Educational interventions to overcome social exclusion: Marginalisation: Action and reaction


Αθανάσιος Ε. Γκότοβος
Abstract
One way to evaluate the interest of a political system in introducing and supporting an educational reform or innovation is to explore the interaction between the primary actors of this system from the very beginning of the reform up to its final implementation, whereby not only the consensus-building among the partners involved in the reform, but also the capability of the political party (or coalition) spearheading the official educational policy to translate its reform plan into educational reality, are of paramount importance. An additional way to test the political system’s motivation in introducing an educational reform is to study the government’s reaction toward the resistance that the reform may trigger.
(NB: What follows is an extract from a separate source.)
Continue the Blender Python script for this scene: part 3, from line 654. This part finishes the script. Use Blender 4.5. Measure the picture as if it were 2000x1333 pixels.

A half-hearted educational reform may not survive the opposition which is expected to come both from its external (educational and social) and its internal (administrative) environments, especially when the cumulative effect of the reaction cannot be easily assessed before the implementation of the innovation, due to the invisibility of the inter-relations and the dynamics of the resistance-developing agents. A case study of the course taken by a recent educational innovation dealing with the school integration of Roma children in Greece (2002-2004) shows that multiple resistance agents motivated by different plans and ideas were nearly successful in constructing a powerful ‘social capital’ for the opposition toward the specific course of the reform in order to politically control and patronize it, in an attempt to redefine its educational meaning and scope through extremely negative administrative measures.